Tarantino wrote the screenplay and co-stars with George Clooney (of TV's "ER"), and the film was directed by one of Tarantino's cronies, a fellow former low-budget, independent filmmaker, Robert Rodriguez ("Desperado," "El Mariachi”).

 

       

 

Quentin Tarantino, George Clooney, 'From Dusk Till Dawn' (1996)

 

Together they have concocted a yarn that is so over the top it gives new meaning to the word "outrageous." But that shouldn't be confused with "entertaining."

 

They are the notorious Gecko Brothers.
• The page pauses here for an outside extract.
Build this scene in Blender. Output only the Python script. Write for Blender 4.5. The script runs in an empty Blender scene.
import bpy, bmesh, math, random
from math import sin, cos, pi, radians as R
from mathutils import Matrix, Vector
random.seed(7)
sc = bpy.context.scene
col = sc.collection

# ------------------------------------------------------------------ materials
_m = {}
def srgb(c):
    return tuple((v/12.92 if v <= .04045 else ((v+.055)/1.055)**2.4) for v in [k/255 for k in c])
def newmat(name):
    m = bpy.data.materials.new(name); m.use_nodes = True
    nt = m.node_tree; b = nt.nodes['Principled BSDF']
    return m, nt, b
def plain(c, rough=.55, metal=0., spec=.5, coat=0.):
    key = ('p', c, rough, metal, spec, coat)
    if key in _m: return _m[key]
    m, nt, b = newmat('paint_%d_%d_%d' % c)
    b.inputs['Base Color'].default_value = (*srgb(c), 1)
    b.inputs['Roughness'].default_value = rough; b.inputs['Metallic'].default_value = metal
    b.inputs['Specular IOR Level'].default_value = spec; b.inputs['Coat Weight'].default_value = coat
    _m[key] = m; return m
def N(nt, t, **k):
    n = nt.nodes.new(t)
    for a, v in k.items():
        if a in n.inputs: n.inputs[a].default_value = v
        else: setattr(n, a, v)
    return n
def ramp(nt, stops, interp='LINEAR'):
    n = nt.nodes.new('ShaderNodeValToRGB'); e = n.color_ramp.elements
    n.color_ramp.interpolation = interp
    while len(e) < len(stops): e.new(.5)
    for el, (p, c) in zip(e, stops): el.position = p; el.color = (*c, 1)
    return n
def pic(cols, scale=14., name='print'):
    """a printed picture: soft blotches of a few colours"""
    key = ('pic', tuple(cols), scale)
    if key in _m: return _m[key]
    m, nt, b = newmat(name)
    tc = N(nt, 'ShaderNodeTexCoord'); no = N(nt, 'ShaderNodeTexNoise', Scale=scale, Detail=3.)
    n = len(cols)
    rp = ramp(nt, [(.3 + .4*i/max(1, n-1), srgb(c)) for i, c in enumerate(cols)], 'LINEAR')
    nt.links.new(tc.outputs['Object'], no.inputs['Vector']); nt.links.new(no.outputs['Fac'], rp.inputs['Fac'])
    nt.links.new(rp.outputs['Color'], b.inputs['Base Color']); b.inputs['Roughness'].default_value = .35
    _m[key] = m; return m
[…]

Seth (Clooney), the brains of the outfit, is a murderous, macho ex-con whose brother Richard (Tarantino) is a complete, over-the-wall psychopath (and sex offender).

 

The Geckos have robbed and killed their way through the Southwest, and now they're headed for Mexico. But in south Texas, they run into some problems. Richard just couldn't go into the convenience store and get a roadmap without killing the local sheriff. And then he just couldn't resist having his way with their hostage, a matronly bank teller — so, of course, he had to kill her, too.

 

The solution? Find new hostages, which they do in the form of a widowed former minister (Harvey Keitel) and his two teenage children (Juliette Lewis, Ernest Liu), both of whom swear like movie kids.

 

Then they head for a bar in Mexico that is to serve as a rendezvous point, where they'll meet a gangster who will give them sanctuary for a percentage of their dough.

 

       

 

But this bar isn't just the biker/trucker strip joint it appears to be. And as the movie hits the halfway mark, all of the employees, from the bartender to the nude platform dancers, reveal themselves as vampires. All hell breaks loose and a small war ensues, as the Geckos and the minister's family use all the clichés they've learned from vampire movies to fight back.

 

Helping them are characters played by gory makeup artist Tom Savini and former blaxploitation superstar Fred Williamson. Cheech Marin also shows up — in no less than three roles. And Kelly Preston has an amusing cameo as a chirpy TV-news reporter.

 

Clooney is commanding, if a bit posturing, while Tarantino nicely underplays his role, staring at the ground as if he deserves pity. (You won't agree once the pedophilia allusions set in.)

 

Keitel tries hard to find some dignity in the proceedings with his low-key portrait of a man of God who has lost his faith. Unfortunately, all his effort in this setting just makes his character seem ridiculous.

 

In the end it is the exploding bodies and glop-and-goo gore that turned me off. The entire film is so stomach-churning and supremely vulgar that it tends to kick the audience in the face over and over again.

 

That's entertainment?

 

"From Dusk Till Dawn" is rated R for violence, gore, nudity, profanity and vulgarity.